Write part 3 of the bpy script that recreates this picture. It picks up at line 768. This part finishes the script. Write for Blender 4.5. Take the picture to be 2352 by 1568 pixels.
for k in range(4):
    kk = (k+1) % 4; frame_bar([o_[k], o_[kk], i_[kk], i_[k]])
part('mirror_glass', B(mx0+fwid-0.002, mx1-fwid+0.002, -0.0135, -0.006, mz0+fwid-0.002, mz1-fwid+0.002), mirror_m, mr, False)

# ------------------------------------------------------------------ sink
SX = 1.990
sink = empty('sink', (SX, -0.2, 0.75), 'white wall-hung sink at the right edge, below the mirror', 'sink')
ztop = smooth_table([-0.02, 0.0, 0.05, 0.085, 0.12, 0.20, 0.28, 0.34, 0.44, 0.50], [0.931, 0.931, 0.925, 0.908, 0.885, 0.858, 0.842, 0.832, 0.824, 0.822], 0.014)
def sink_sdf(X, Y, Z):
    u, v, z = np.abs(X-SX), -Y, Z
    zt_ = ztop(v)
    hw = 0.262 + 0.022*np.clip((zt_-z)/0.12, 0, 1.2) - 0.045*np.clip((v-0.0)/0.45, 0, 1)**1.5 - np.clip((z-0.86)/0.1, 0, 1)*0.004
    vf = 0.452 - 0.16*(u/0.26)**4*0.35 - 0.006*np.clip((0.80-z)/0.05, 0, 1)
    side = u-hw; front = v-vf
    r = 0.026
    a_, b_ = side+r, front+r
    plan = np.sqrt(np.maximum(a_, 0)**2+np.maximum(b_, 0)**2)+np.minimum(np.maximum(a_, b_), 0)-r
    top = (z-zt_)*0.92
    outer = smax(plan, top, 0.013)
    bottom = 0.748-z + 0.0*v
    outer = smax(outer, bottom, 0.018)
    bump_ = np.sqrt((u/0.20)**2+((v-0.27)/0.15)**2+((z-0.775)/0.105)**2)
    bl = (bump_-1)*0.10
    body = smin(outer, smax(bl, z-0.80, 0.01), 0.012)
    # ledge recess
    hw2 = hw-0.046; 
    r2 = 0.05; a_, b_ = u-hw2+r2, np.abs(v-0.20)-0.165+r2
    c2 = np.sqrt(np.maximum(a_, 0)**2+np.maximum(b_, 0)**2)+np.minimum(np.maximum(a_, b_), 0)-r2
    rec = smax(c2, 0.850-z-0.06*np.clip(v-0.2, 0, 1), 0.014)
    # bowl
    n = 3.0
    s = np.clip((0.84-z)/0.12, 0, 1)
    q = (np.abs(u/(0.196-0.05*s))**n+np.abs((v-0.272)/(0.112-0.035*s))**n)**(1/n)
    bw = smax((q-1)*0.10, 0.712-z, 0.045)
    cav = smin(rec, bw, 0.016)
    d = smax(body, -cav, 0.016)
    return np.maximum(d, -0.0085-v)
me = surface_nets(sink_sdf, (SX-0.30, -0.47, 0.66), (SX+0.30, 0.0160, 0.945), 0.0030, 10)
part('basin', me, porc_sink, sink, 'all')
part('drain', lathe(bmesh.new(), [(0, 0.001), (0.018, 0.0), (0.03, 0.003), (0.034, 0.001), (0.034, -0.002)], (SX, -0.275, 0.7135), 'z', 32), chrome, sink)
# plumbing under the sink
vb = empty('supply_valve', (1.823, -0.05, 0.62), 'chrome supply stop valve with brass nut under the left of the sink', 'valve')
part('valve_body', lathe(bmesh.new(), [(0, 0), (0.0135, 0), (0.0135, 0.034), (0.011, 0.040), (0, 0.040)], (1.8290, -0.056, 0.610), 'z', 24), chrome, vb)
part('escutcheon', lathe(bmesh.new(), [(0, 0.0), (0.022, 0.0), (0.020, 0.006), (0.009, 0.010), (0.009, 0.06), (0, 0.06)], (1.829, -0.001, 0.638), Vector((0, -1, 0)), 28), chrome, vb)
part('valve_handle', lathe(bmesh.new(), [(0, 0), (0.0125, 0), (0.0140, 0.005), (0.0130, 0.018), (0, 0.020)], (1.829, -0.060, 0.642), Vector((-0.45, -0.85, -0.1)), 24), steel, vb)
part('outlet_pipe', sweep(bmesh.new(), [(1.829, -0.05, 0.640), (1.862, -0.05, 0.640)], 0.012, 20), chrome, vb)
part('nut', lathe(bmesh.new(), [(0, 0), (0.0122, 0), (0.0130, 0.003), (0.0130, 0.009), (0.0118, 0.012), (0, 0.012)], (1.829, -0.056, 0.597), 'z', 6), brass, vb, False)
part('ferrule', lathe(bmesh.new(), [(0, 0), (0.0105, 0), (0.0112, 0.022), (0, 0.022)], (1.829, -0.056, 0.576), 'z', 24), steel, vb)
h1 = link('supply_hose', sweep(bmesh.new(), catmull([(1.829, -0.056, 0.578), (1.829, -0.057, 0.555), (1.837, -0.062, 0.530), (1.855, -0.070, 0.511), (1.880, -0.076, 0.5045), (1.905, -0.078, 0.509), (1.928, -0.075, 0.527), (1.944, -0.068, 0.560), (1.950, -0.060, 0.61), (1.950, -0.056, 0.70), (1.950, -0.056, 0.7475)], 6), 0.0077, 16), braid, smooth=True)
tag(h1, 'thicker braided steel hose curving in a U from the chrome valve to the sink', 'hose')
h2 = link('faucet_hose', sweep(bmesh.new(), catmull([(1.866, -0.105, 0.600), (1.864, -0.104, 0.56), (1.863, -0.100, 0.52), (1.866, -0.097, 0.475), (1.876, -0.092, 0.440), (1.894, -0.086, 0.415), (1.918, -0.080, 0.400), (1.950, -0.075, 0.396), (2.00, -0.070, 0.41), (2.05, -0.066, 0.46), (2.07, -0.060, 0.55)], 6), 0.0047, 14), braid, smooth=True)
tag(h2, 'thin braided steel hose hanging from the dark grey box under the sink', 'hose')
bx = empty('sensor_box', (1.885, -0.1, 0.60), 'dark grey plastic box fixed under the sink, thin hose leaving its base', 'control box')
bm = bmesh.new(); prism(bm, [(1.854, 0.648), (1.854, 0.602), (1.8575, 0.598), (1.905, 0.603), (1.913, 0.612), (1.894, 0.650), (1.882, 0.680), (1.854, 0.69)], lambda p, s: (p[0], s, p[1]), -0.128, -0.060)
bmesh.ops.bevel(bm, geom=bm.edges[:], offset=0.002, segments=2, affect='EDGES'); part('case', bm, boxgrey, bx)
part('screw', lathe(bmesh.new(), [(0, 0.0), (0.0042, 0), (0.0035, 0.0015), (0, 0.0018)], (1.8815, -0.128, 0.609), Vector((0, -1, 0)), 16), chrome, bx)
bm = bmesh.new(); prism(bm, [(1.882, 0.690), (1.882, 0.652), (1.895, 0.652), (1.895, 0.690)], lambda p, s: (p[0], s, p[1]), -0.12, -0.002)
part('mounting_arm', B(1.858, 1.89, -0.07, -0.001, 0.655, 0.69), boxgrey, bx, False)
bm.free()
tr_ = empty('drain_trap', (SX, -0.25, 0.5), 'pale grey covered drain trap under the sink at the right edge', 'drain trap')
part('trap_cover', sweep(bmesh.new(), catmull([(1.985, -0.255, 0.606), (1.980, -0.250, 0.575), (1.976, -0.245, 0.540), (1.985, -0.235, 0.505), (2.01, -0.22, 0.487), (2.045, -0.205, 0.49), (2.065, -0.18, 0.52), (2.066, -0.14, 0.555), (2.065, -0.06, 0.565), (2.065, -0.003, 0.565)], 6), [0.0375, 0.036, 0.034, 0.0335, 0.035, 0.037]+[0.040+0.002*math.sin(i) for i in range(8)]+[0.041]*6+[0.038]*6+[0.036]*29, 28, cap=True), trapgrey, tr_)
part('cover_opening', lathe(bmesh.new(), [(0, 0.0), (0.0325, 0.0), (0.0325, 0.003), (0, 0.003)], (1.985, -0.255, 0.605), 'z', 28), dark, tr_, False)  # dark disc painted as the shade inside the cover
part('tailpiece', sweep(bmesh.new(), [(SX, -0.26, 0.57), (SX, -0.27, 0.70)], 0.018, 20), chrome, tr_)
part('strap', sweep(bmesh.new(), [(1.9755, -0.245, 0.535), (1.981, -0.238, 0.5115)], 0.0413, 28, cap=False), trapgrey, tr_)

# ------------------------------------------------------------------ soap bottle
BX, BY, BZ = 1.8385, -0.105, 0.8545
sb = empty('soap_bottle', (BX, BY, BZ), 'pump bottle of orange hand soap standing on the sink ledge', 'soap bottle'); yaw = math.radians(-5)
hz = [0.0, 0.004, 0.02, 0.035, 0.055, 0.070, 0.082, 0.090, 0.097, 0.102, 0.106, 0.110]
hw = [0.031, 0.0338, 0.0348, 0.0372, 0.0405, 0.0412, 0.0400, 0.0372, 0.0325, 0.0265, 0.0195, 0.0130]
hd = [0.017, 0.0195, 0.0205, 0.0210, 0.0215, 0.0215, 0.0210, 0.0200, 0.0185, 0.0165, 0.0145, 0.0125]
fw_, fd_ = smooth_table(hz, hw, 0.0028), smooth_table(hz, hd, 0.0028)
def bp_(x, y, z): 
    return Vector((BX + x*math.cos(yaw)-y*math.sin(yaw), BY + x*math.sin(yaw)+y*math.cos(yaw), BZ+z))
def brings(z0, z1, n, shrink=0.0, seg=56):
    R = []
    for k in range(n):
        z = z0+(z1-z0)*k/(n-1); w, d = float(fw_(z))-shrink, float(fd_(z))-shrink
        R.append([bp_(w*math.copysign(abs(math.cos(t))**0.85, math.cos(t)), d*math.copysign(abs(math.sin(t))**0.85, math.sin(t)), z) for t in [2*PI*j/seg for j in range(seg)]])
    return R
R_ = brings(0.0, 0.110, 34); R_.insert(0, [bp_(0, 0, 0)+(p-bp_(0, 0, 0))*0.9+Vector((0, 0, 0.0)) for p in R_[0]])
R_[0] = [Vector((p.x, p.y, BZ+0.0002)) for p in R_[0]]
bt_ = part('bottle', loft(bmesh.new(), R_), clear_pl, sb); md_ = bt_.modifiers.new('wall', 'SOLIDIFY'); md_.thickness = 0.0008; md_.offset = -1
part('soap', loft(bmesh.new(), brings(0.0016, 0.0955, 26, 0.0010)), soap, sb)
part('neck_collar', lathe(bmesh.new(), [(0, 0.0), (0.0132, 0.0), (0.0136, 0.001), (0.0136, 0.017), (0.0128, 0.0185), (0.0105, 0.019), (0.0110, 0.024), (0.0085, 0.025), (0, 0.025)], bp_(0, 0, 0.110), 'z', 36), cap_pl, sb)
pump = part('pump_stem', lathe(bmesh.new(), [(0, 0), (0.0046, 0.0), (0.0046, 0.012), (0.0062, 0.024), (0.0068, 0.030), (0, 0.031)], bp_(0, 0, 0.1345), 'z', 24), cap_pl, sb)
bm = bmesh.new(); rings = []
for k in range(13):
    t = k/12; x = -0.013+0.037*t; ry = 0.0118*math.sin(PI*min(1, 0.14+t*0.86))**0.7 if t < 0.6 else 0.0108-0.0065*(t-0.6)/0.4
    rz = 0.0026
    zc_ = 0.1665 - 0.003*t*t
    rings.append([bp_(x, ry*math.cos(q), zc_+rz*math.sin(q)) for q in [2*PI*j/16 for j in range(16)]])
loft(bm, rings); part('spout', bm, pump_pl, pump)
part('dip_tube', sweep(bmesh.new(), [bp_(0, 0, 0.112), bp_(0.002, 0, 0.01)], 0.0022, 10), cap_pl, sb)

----

# [Aim of the exercise]
Starting at the top of the data above, repeat every line exactly until the line containing "mirror_m, mr, False)" has been given, then stop.

# [Written solution]
Write part 3 of the bpy script that recreates this picture. It picks up at line 768. This part finishes the script. Write for Blender 4.5. Take the picture to be 2352 by 1568 pixels.
for k in range(4):
    kk = (k+1) % 4; frame_bar([o_[k], o_[kk], i_[kk], i_[k]])
part('mirror_glass', B(mx0+fwid-0.002, mx1-fwid+0.002, -0.0135, -0.006, mz0+fwid-0.002, mz1-fwid+0.002), mirror_m, mr, False)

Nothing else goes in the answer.